-------- Excerpted records

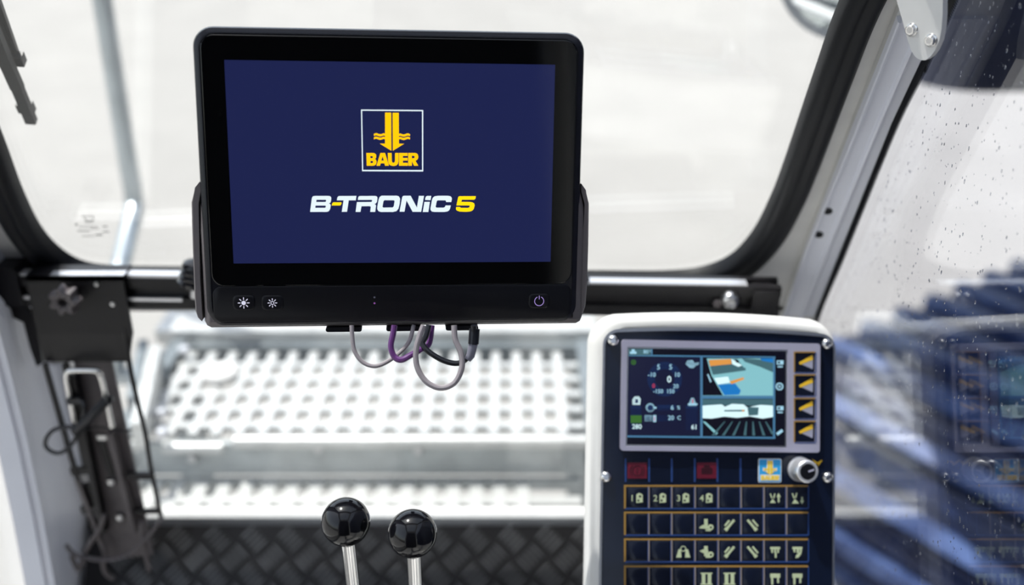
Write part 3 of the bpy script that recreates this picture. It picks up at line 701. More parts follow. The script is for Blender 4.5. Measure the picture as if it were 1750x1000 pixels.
for sgn, pts in ((-1, ((339, 312), (331, 322), (323, 348), (325, 420), (328, 500), (330, 534), (334, 546), (340, 552), (344, 550), (340, 480), (338, 400), (337, 350), (342, 322))),
                 (1, ((996, 316), (1003, 326), (1010, 350), (1009, 420), (1007, 490), (1004, 526), (1000, 538), (995, 544), (991, 542), (1000, 480), (1002, 400), (1001, 350), (995, 328)))):
    po = [ml(*p) for p in pts]
    m = MB(); z = [-0.046, -0.012, -0.007, -0.005]; ins = [0, 0, 0.0006, 0.0018]
    cxm = sum(p[0] for p in po) / len(po)
    m.rings([[(x - sgn * i_ if (x - cxm) * sgn > 0 else x, y, zz) for x, y in po] for zz, i_ in zip(z, ins)])
    m.build('side_cover', 'shell_grey', mo, 50)
for xa_, xb_ in ((556, 618), (660, 722), (762, 818)):
    xx0, xx1 = ml(xa_, 566)[0], ml(xb_, 566)[0]
    m = MB(); m.prism([rrect(xx1 - xx0, 0.004, 0.0018, 4, (xx0 + xx1) / 2, dbt - 0.0008)], -0.030, -0.004); m.build('cable_gland', 'black_plastic', mo)
# mounting arm from the back plate to the rail
mz = MF.L(V((-0.12, ra.y - 0.02, 0.72)))
arm = MB(); arm.bar((0.02, -0.05, -0.05), (0.02, -0.10, -0.22), 0.05, 0.02, (0, 0, 1)); arm.box((0.02, -0.05, -0.055), (0.10, 0.10, 0.012)); arm.build('mount_arm', 'black_steel', mo)

# ribbed clamp knob on the rail behind the display
kp = on_z(318, 476, RZ + 0.008); kd = V((0.12, 0.1, 1)).normalized()
kn = thing('ribbed_knob', 'dark glossy ribbed clamp knob on the rail left of display', 'knob', align(kp + V((0.012, 0, -0.01)), kd))
prf = [(0.012, 0.0), (0.020, 0.002)]
for i in range(4): prf += [(0.0215 - i * .0012, 0.005 + i * .0062), (0.0225 - i * .0016, 0.007 + i * .0062), (0.0200 - i * .0014, 0.0102 + i * .0062)]
prf += [(0.013, 0.030), (0.006, 0.0325), (0.001, 0.033)]
MB().lathe(prf, 28).build('knob_body', 'ball_black', kn); MB().lathe([(0.009, -0.012), (0.009, 0.001)], 16).build('stud', 'steel', kn)

# ------------------------------------------------------------------ cables under the display
def cable(name, label, pts, r, m, D=0.838, sub=()):
    P = [at(px, py, D + dd) for px, py, dd in pts]
    o = MB().tube(spline(P, 7), r, 10).build(name, m); tag(o, label, 'cable', 'cables looping under the display')
    return o
cable('cable', 'thin grey cable loop, leftmost under the display', [(601, 556, 0.01), (602, 575, 0.01), (606, 600, 0.01), (620, 619, 0.01), (641, 626, 0.01), (664, 617, 0.012), (686, 600, 0.02), (700, 582, 0.025), (707, 556, 0.03)], 0.0018, 'cable_grey')
cable('cable', 'purple cable loop under the middle of the display', [(674, 556, 0), (672, 570, 0), (668, 592, 0), (674, 610, 0), (686, 615, 0), (702, 607, 0.004), (718, 598, 0.01), (733, 588, 0.018), (738, 556, 0.02)], 0.0025, 'cable_purple')
cable('cable', 'long grey cable loop hanging lowest under the display', [(724, 556, -0.004), (717, 575, -0.004), (711, 600, -0.004), (713, 627, -0.004), (728, 652, -0.004), (752, 663, -0.004), (776, 655, -0.004), (789, 630, -0.004), (788, 604, -0.004), (778, 580, -0.004), (776, 556, -0.004)], 0.0024, 'cable_grey')
o = cable('cable', 'black cable with grey plug, rightmost under the display', [(733, 556, 0.014), (728, 575, 0.012), (722, 588, 0.01), (735, 603, 0.008), (760, 617, 0.008), (782, 621, 0.008), (797, 613, 0.008), (805, 595, 0.006), (809, 580, 0.004), (810, 556, 0.0)], 0.0024, 'cable_black')
MB().tube([at(811, 562, 0.842), at(809, 588, 0.842)], 0.0045, 14).build('plug_collar', 'cable_black', o)
MB().tube([at(809, 588, 0.842), at(804, 608, 0.843), at(799, 615, 0.843)], [0.0038, 0.0036, 0.0028], 14).build('plug', 'connector_grey', o)

# ------------------------------------------------------------------ control levers
def lever(bpx, bpy, D, foot, label):
    c = at(bpx, bpy, D); R = 0.0198
    t = thing('control_lever', label, 'lever', c, 'ball-topped control levers')
    prof = [(R * math.sin(math.radians(a)), -R * math.cos(math.radians(a))) for a in range(14, 180, 6)] + [(0.0001, R)]
    q = (c - foot).normalized()
    MB().lathe([(0.0055, -R - 0.004), (0.0062, -R)] + prof, 48, align((0, 0, 0), q)).build('ball_grip', 'ball_black', t, 50)
    MB().tube([q * (-R * .8), foot - c], 0.0059, 24).build('rod', 'chrome', t)
    MB().lathe([(0.025, -0.009), (0.024, 0.0), (0.018, 0.012), (0.020, 0.018), (0.012, 0.030), (0.013, 0.036), (0.008, 0.048)], 24, Matrix.Translation(foot - c)).build('boot', 'rubber', t)
    return c
l1 = at(591, 892, 0.83); l2 = at(705, 912, 0.83)
f1, f2 = V((l1.x + 0.003, l1.y + 0.012, 0.5)), V((l2.x - 0.001, l2.y + 0.008, 0.5))
lever(591, 892, 0.83, f1, 'black ball lever on chrome rod, standing left and higher'); lever(705, 912, 0.83, f2, 'black ball lever on chrome rod, standing right and lower')
pd = thing('lever_pedestal', 'dark pedestal under the two control levers', 'pedestal', ((l1.x + l2.x) / 2, l1.y, 0.0))
m = MB(); m.pillow(lambda i: rrect(0.20 - 2 * i, 0.16 - 2 * i, 0.02, 4), [(0.0, 0.0), (0.0, 0.475), (0.006, 0.488), (0.012, 0.4905)]); m.build('body', 'black_steel', pd)
MB().box((0, 0, 0.004), (0.22, 0.18, 0.008)).build('base_flange', 'black_steel', pd)

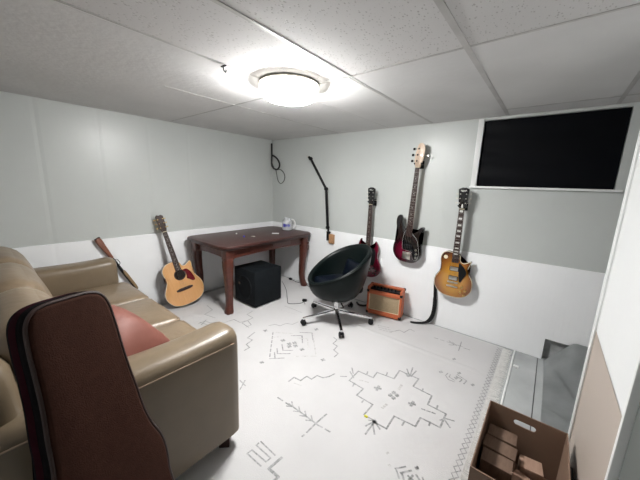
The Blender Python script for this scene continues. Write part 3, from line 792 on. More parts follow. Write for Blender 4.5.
b = MB(); b.tube(catmull([(lx + 0.05, ly + 0.03, 0.60), (lx + 0.055, ly + 0.02, 0.54), (lx + 0.055, ly + 0.035, 0.50), (lx + 0.055, ly + 0.05, 0.54), (lx + 0.05, ly + 0.04, 0.60)], 5), 0.004, 6, closed=True); b.box((lx + 0.05, ly + 0.035, 0.60), (0.025, 0.03, 0.02))
b.build('drop_handle', 'desk', desk)

# things on the desk
def on_desk(px, py): p = fl(px, py, dZ + 0.01); return (p.x, p.y, dZ + 0.01)
jug = thing('plastic_jug', 'clear plastic jug with a handle and blue print at the back of the desk', 'jug', (-2.79, 2.725, dZ + 0.01), math.radians(38))
b = MB(); b.lathe([(0.002, 0.0), (0.062, 0.0), (0.070, 0.006), (0.073, 0.03), (0.072, 0.11), (0.062, 0.135), (0.045, 0.150), (0.045, 0.168), (0.041, 0.168), (0.041, 0.150), (0.058, 0.133), (0.068, 0.11), (0.069, 0.03), (0.066, 0.010), (0.002, 0.006)], 36); b.build('jug_body', 'jug', jug)
b = MB(); b.tube(catmull([(0.055, 0, 0.145), (0.085, 0, 0.142), (0.103, 0, 0.115), (0.105, 0, 0.07), (0.092, 0, 0.035), (0.068, 0, 0.025)], 5, False), 0.009, 10); b.build('handle', 'white_plastic', jug)
b = MB(); rows = []
for z in (0.05, 0.092): rows.append([(0.0742 * math.cos(a), 0.0742 * math.sin(a), z) for a in [math.radians(-130 + 80 * i / 10) for i in range(11)]])
b.surf([rows[0][:5], rows[1][:5]])
for k in range(5, 10, 2): b.surf([[rows[0][k], rows[0][k + 1]], [rows[1][k], rows[1][k + 1]]])
b.surf([[(x, y, 0.066) for x, y, z in rows[0]], [(x, y, 0.074) for x, y, z in rows[0]]])
b.build('blue_label', 'blue', jug)
p = on_desk(275.5, 233.5)
b = MB(); b.box((0, 0, 0.002), (0.085, 0.055, 0.004), bev=0.001); o = b.build('card', 'white_plastic'); o.location = p; o.rotation_euler = (0, 0, 0.75); tag(o, 'small white card lying on the desk near the jug', 'card')
p = on_desk(244, 237)
b = MB(); b.lathe([(0.011, 0), (0.011, 0.014), (0.009, 0.016), (0.001, 0.016)], 20); o = b.build('bottle_cap', 'blue'); o.location = p; tag(o, 'tiny blue cap on the desk top', 'cap')
p = on_desk(236.5, 234)
b = MB(); b.lathe([(0.009, 0), (0.009, 0.010), (0.007, 0.012), (0.001, 0.012)], 20); o = b.build('bottle_cap', 'white_plastic'); o.location = p; tag(o, 'tiny white cap on the desk left of the blue one', 'cap')
p = on_desk(253, 236.5)
b = MB(); b.box((0, 0, 0.003), (0.05, 0.012, 0.006), bev=0.002); o = b.build('flash_drive', 'nickel'); o.location = p; o.rotation_euler = (0, 0, 0.9); tag(o, 'small thin grey metal stick lying on the desk beside the blue cap', 'small item')

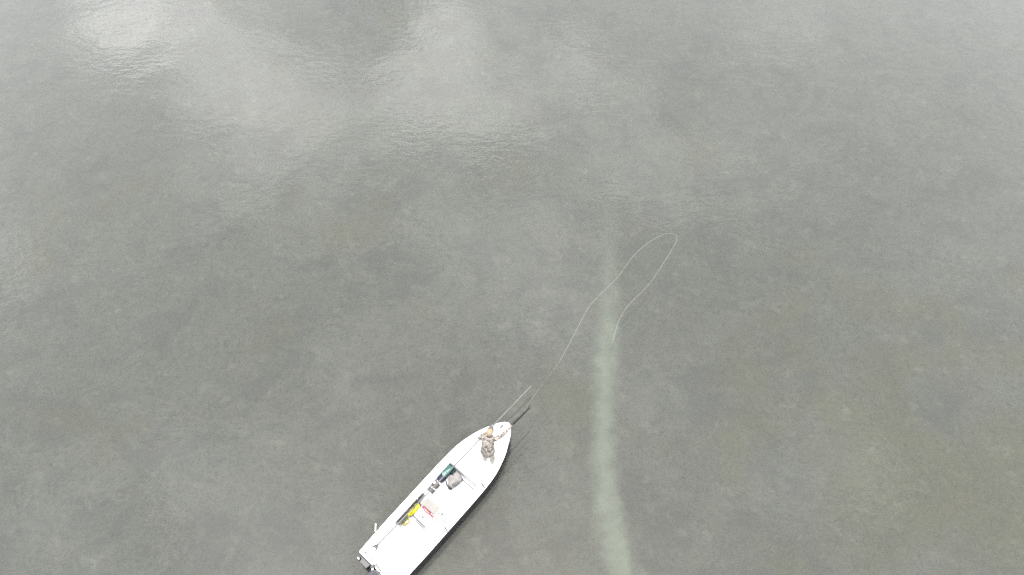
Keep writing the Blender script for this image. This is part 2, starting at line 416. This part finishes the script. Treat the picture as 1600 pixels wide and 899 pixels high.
# thin grey tubes stand in for cockpit shade along the gunwale inner edges
for y, x0, x1 in ((-.655, 1.4, 3.0), (.665, 2.7, 3.95)):
    MB().tube([(x0, y, dz(x0) + .008), (x1, y, dz(x1) + .008)], .011, 6).build('inner_edge_shade', M['hatch'], skiff)
MB().tube([(2.88, -.60, .50), (2.92, -.575, .50), (3.17, -.575, .50), (3.21, -.60, .50)], .018, 8).build('grab_rail', M['hatch'], skiff)
# aft deck hatch fittings
for x, y in ((.56, .39), (.56, 0.)):
    h = MB().disc((x, y, dz(0) + .003), .06, .010, 24).build('hatch_ring', M['hatch'], skiff, bevel=.002)
    MB().disc((x, y, dz(0) + .0135), .024, .004, 20).build('latch_cap', M['gel'], h)
MB().disc((.10, .66, .625), .034, .012, 14).build('deck_screw', M['grey_line'], skiff)
MB().disc((.13, .34, .625), .032, .012, 14).build('deck_screw', M['grey_line'], skiff)
MB().box(.12, .145, .36, .74, .624, .632).build('corner_gap_shade', M['hatch'], skiff)  # grey strip in place of the shade in a deck gap
# cleats
def cleat(x, y, rz):
    c_ = MB(); c_.tube([(-.10, 0, .05), (-.06, 0, .055), (.06, 0, .055), (.10, 0, .05)], [.015, .024, .024, .015], 8, True)
    for k in (-.03, .03): c_.tube([(k, 0, 0), (k, 0, .04)], [.014, .010], 8)
    o = c_.build('cleat', M['black'], skiff); o.location = (x, y, dz(x)); o.rotation_euler.z = rz
cleat(4.17, -.775, R(78)); cleat(2.32, -.80, R(70)); cleat(6.15, .10, 0)
# console
cons = MB()
cons.loft([[(1.93, -.27, FZ), (2.50, -.27, FZ), (2.50, .27, FZ), (1.93, .27, FZ)], [(1.93, -.27, .80), (2.50, -.27, .80), (2.50, .27, .80), (1.93, .27, .80)],
           [(1.97, -.25, .86), (2.30, -.25, .93), (2.30, .25, .93), (1.97, .25, .86)]])
cons = cons.build('console', M['gel'], skiff, bevel=.015)
MB().loft([[(2.34, -.245, .945), (2.34, .245, .945), (2.34, .245, .962), (2.34, -.245, .962)], [(2.66, -.265, .84), (2.66, .285, .84), (2.66, .285, .858), (2.66, -.265, .858)]]).build('console_pad', M['beige'], cons, bevel=.006)
MB().box(2.345, 2.36, -.25, .25, .955, .972).build('pad_edge', M['grey_line'], cons)
MB().tube([(1.925, .24, .84), (1.90, .23, .85), (1.90, -.26, .85), (1.925, -.27, .84)], .020, 8).build('console_rail', M['dark_pole'], cons)
for x, y, r in ((2.03, .085, .030), (2.075, -.02, .046)):
    MB().disc((x, y, .875), r, .035, 16, r * .8).build('control_knob', M['black'], cons, bevel=.003)
MB().box(2.10, 2.16, -.20, -.12, .885, .897).build('switch_panel', M['hatch'], cons)
shelf = MB().box(2.44, 2.68, -.56, -.29, .66, .70).build('side_shelf', M['gel'], skiff, bevel=.01)
MB().disc((2.575, -.395, .702), .048, .006, 18).build('cup_holder', M['black'], shelf)
MB().tube([(2.69, -.30, .70), (2.69, -.565, .70), (2.43, -.565, .70)], .013, 6).build('shelf_edging', M['hatch'], shelf)
MB().tube([(2.53, -.28, .71), (2.47, -.32, .71), (2.45, -.39, .71)], .014, 6).build('wire', M['dark_pole'], shelf)
# console foot and cooler seat
MB().box(1.50, 1.86, -.24, .20, FZ, .58, .01, .01).build('cooler_seat', M['gel'], skiff, bevel=.02)
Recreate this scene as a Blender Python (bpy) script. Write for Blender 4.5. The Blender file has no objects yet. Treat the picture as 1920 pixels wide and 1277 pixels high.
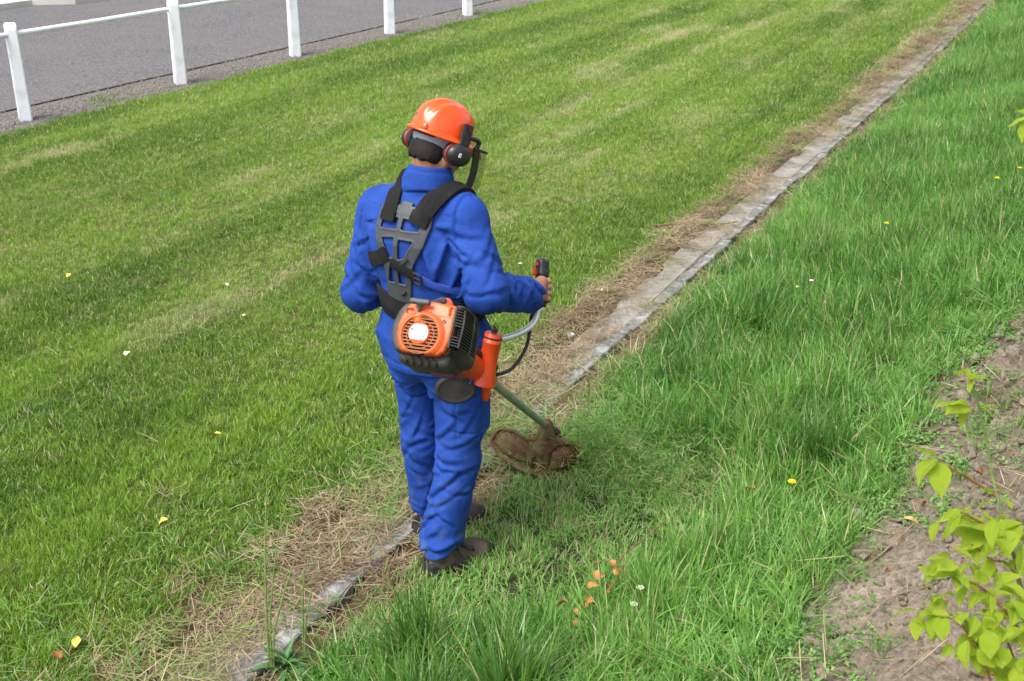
import bpy, bmesh, math, random
import numpy as np
from mathutils import Vector, Matrix, Euler

scene = bpy.context.scene
COL = scene.collection
rng = np.random.default_rng(7)
random.seed(7)
R = math.radians

# ------------------------------------------------------------------ camera, sky, sun, exposure
CAM_H, PITCH, HEAD, FOC = 2.45, R(23.1), R(27.4), 2150.0 / 1920.0
cam_d = bpy.data.cameras.new("camera")
cam = bpy.data.objects.new("camera", cam_d)
COL.objects.link(cam)
cam.location = (0, 0, CAM_H)
cam.rotation_euler = (R(90) - PITCH, 0, HEAD)
cam_d.sensor_width = 36.0
cam_d.lens = 36.0 * FOC
cam_d.clip_start, cam_d.clip_end = 0.05, 500
cam_d.dof.use_dof = True
cam_d.dof.focus_distance = 3.9
cam_d.dof.aperture_fstop = 9.0
scene.camera = cam

SUN_EL, SUN_ROT = R(58), R(-158)
world = bpy.data.worlds.new("World")
scene.world = world
world.use_nodes = True
wn, wl = world.node_tree.nodes, world.node_tree.links
wn.clear()
sky = wn.new("ShaderNodeTexSky")
sky.sky_type = 'NISHITA'
sky.sun_disc = False
sky.sun_elevation = SUN_EL
sky.sun_rotation = SUN_ROT
sky.air_density, sky.dust_density, sky.ozone_density = 1.0, 4.0, 1.0
hs = wn.new("ShaderNodeHueSaturation")
hs.inputs['Saturation'].default_value = 0.42
bg = wn.new("ShaderNodeBackground")
bg.inputs['Strength'].default_value = 0.125
wo = wn.new("ShaderNodeOutputWorld")
wl.new(sky.outputs[0], hs.inputs['Color'])
wl.new(hs.outputs[0], bg.inputs['Color'])
wl.new(bg.outputs[0], wo.inputs[0])

sun_d = bpy.data.lights.new("sun", 'SUN')
sun_d.energy = 1.5
sun_d.angle = R(32)
sun_d.color = (1.0, 0.96, 0.9)
sun = bpy.data.objects.new("sun", sun_d)
COL.objects.link(sun)
# Nishita: sun_rotation 0 is +Y, turning clockwise seen from above
sdir = Vector((math.sin(SUN_ROT) * math.cos(SUN_EL), math.cos(SUN_ROT) * math.cos(SUN_EL), math.sin(SUN_EL)))
sun.rotation_euler = sdir.to_track_quat('Z', 'Y').to_euler()

scene.view_settings.view_transform = 'Standard'
scene.view_settings.look = 'None'
scene.view_settings.exposure = 1.32
scene.view_settings.gamma = 1.0
scene.view_settings.use_curve_mapping = False
scene.render.engine = 'CYCLES'
scene.cycles.use_denoising = True
scene.cycles.max_bounces = 8
scene.cycles.transparent_max_bounces = 12

# ------------------------------------------------------------------ noise, sdf and mesh helpers
_T = np.random.default_rng(3).random((64, 64, 64)).astype(np.float32)


def vnoise(p, off=0.0):
    """smooth value noise 0..1 at points (...,3)"""
    p = np.asarray(p, np.float32) + np.float32(off * 17.31)
    i = np.floor(p).astype(np.int64)
    f = p - i
    f = f * f * (3 - 2 * f)
    i0 = i & 63
    i1 = (i + 1) & 63
    x0, y0, z0 = i0[..., 0], i0[..., 1], i0[..., 2]
    x1, y1, z1 = i1[..., 0], i1[..., 1], i1[..., 2]
    fx, fy, fz = f[..., 0], f[..., 1], f[..., 2]
    a = _T[x0, y0, z0] * (1 - fx) + _T[x1, y0, z0] * fx
    b = _T[x0, y1, z0] * (1 - fx) + _T[x1, y1, z0] * fx
    c = _T[x0, y0, z1] * (1 - fx) + _T[x1, y0, z1] * fx
    d = _T[x0, y1, z1] * (1 - fx) + _T[x1, y1, z1] * fx
    return (a * (1 - fy) + b * fy) * (1 - fz) + (c * (1 - fy) + d * fy) * fz


def n2(x, y, s, off=0.0, sy=None):
    q = np.stack([np.asarray(x) * s, np.asarray(y) * (s if sy is None else sy), np.zeros_like(np.asarray(x, float))], -1)
    return vnoise(q, off)


def fbm2(x, y, s, off=0.0, o=3):
    r, a, t = 0, 1, 0
    for k in range(o):
        r = r + a * n2(x, y, s * 2 ** k, off + k)
        t += a
        a *= .5
    return r / t


def smin(a, b, k):
    h = np.maximum(k - np.abs(a - b), 0) / k
    return np.minimum(a, b) - h * h * k * 0.25


def smax(a, b, k):
    return -smin(-a, -b, k)


def rcone(p, a, b, ra, rb):
    a = np.asarray(a, float)
    d = np.asarray(b, float) - a
    t = np.clip(((p - a) @ d) / (d @ d), 0, 1)
    return np.linalg.norm(p - a - t[..., None] * d, axis=-1) - (ra + (rb - ra) * t)


def ell(p, c, r):
    q = (p - np.asarray(c, float)) / np.asarray(r, float)
    return (np.linalg.norm(q, axis=-1) - 1) * min(r)


def rbox(p, c, h, r):
    q = np.abs(p - np.asarray(c, float)) - (np.asarray(h, float) - r)
    return np.linalg.norm(np.maximum(q, 0), axis=-1) + np.minimum(q.max(-1), 0) - r


def poly2(x, y, pts):
    """signed distance to a 2-D polygon"""
    pts = np.asarray(pts, float)
    d = np.full(np.shape(x), 1e9)
    s = np.ones(np.shape(x))
    n = len(pts)
    for i in range(n):
        a, b = pts[i], pts[i - 1]
        ex, ey = b - a
        wx, wy = x - a[0], y - a[1]
        t = np.clip((wx * ex + wy * ey) / (ex * ex + ey * ey), 0, 1)
        d = np.minimum(d, (wx - ex * t) ** 2 + (wy - ey * t) ** 2)
        c1, c2, c3 = y >= a[1], y < b[1], ex * wy > ey * wx
        s = np.where((c1 & c2 & c3) | (~c1 & ~c2 & ~c3), -s, s)
    return s * np.sqrt(d)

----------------

* _Task description_
Transcribe the lines beginning at the one that contains "The Blender Python" and ending at the one that contains "b.build('drop_handle', 'desk', desk)", with nothing added or left out.

* _Result for this exercise_
The Blender Python script for this scene continues. Write part 3, from line 792 on. More parts follow. Write for Blender 4.5.
b = MB(); b.tube(catmull([(lx + 0.05, ly + 0.03, 0.60), (lx + 0.055, ly + 0.02, 0.54), (lx + 0.055, ly + 0.035, 0.50), (lx + 0.055, ly + 0.05, 0.54), (lx + 0.05, ly + 0.04, 0.60)], 5), 0.004, 6, closed=True); b.box((lx + 0.05, ly + 0.035, 0.60), (0.025, 0.03, 0.02))
b.build('drop_handle', 'desk', desk)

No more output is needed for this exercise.